### SUPPLIED INFORMATION
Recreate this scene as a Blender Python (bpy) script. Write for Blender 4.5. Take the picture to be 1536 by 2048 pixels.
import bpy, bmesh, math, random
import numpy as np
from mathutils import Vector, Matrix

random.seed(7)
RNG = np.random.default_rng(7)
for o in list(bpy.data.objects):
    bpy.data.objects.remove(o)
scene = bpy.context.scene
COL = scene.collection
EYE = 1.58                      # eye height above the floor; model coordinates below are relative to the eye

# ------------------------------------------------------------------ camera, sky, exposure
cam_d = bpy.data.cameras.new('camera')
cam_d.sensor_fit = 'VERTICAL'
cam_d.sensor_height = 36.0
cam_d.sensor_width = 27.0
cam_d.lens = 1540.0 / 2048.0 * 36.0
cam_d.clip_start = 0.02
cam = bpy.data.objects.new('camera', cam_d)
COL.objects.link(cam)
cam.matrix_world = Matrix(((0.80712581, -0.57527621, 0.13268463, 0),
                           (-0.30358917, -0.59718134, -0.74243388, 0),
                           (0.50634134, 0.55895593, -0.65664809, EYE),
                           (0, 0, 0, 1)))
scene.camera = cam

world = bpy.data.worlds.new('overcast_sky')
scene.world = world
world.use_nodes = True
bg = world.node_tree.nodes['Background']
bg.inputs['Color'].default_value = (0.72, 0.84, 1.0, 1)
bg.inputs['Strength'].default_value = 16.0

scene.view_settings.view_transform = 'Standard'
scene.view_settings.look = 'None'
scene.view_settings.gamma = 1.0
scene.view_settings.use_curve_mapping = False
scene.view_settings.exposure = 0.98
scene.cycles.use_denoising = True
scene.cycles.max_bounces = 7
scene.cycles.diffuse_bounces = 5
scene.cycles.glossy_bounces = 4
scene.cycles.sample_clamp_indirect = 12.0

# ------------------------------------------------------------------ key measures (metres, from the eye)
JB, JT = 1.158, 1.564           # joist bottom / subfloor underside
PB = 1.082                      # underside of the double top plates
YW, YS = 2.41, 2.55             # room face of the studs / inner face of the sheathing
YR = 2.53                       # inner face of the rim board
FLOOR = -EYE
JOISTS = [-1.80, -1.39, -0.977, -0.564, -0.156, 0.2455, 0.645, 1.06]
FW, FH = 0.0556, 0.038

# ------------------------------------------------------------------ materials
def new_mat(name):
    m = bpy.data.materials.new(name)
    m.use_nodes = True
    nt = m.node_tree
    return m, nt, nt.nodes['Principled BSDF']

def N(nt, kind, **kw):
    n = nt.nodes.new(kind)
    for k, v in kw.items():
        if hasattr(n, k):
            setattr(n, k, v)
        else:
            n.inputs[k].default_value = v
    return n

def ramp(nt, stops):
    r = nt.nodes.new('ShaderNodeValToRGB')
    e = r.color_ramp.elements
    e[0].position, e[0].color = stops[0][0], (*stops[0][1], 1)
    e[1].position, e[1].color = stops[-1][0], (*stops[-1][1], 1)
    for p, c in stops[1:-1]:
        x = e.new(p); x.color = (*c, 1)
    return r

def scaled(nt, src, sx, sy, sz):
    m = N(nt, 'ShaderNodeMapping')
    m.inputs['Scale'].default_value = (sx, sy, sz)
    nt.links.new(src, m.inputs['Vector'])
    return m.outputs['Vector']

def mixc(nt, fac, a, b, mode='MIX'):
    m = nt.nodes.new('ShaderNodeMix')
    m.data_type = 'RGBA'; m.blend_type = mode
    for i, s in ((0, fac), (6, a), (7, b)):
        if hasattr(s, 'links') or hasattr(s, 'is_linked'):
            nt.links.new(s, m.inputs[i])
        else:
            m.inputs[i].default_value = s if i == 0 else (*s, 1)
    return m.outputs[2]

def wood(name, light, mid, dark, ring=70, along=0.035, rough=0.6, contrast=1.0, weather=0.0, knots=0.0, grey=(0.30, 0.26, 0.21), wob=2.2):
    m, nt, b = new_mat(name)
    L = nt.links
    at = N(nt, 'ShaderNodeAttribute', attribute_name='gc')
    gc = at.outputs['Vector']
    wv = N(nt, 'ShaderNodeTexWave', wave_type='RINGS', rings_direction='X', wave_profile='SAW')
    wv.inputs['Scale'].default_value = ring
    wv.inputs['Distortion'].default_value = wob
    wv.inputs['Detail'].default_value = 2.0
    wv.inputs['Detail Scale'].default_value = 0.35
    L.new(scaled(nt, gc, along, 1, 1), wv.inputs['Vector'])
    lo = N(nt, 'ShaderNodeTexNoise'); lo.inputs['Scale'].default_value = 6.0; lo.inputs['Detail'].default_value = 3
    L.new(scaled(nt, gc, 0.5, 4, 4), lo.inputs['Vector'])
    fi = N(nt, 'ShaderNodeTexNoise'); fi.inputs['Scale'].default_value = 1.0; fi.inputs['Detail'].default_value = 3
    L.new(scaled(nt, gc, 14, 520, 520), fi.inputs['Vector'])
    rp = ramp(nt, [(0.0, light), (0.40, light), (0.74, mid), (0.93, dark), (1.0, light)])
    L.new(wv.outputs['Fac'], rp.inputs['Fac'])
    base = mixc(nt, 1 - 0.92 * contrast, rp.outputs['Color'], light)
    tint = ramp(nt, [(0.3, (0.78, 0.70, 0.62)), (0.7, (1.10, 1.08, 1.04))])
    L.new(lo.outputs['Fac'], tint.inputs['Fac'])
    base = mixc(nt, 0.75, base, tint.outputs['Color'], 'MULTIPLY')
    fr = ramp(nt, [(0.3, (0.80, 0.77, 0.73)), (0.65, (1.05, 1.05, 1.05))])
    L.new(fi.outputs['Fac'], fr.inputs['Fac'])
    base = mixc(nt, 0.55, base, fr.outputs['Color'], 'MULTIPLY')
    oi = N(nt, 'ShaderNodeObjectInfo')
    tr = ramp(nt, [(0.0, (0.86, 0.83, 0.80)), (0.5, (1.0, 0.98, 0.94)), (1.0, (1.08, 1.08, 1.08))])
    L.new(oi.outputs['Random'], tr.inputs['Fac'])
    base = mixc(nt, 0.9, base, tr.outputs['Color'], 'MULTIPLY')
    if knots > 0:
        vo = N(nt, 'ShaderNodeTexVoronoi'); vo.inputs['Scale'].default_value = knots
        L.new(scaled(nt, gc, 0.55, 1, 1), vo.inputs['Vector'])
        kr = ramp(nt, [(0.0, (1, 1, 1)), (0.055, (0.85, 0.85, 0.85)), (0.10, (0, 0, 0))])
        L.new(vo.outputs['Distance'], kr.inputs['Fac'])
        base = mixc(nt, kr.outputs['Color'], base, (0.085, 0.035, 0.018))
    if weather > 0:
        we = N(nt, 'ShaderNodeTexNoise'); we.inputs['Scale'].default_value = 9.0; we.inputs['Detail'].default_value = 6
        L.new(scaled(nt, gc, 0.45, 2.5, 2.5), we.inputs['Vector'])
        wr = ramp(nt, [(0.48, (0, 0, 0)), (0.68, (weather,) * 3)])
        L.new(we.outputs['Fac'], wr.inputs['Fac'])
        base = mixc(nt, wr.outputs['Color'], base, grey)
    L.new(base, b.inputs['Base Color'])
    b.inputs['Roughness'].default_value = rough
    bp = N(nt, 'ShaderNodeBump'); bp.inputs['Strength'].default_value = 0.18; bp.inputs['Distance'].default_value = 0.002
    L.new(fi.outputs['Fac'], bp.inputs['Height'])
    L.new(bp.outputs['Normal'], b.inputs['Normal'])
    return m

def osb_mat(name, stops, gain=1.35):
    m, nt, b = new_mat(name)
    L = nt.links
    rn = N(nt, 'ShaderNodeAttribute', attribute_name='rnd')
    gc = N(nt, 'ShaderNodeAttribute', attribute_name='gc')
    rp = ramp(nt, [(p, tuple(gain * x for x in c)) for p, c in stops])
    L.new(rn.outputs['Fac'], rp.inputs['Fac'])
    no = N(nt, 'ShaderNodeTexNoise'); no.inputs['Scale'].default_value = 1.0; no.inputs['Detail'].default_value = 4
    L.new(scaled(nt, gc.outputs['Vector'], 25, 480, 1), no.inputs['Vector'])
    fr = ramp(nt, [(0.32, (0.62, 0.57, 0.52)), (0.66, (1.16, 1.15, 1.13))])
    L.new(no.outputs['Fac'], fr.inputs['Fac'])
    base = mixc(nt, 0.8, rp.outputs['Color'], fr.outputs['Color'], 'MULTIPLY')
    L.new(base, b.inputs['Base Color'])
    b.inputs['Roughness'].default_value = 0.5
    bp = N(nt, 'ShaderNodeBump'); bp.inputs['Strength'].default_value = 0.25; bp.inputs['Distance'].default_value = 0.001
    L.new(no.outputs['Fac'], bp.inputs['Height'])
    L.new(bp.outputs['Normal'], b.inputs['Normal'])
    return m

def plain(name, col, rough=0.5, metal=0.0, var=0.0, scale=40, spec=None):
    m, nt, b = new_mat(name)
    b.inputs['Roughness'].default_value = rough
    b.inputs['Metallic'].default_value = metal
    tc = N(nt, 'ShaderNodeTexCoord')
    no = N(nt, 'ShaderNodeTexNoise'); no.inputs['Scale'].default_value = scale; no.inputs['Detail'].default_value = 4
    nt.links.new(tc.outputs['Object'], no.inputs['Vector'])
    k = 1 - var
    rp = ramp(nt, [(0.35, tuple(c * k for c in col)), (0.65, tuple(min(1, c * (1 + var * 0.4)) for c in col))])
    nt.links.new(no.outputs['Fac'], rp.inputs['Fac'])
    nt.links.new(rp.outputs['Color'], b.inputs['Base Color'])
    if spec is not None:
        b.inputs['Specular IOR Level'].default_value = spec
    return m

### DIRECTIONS
Write out exactly, please, the lines beginning at the start of the material and ending with the line that holds "relative to the eye", both included.

### SOLUTION FOR THIS TASK
Recreate this scene as a Blender Python (bpy) script. Write for Blender 4.5. Take the picture to be 1536 by 2048 pixels.
import bpy, bmesh, math, random
import numpy as np
from mathutils import Vector, Matrix

random.seed(7)
RNG = np.random.default_rng(7)
for o in list(bpy.data.objects):
    bpy.data.objects.remove(o)
scene = bpy.context.scene
COL = scene.collection
EYE = 1.58                      # eye height above the floor; model coordinates below are relative to the eye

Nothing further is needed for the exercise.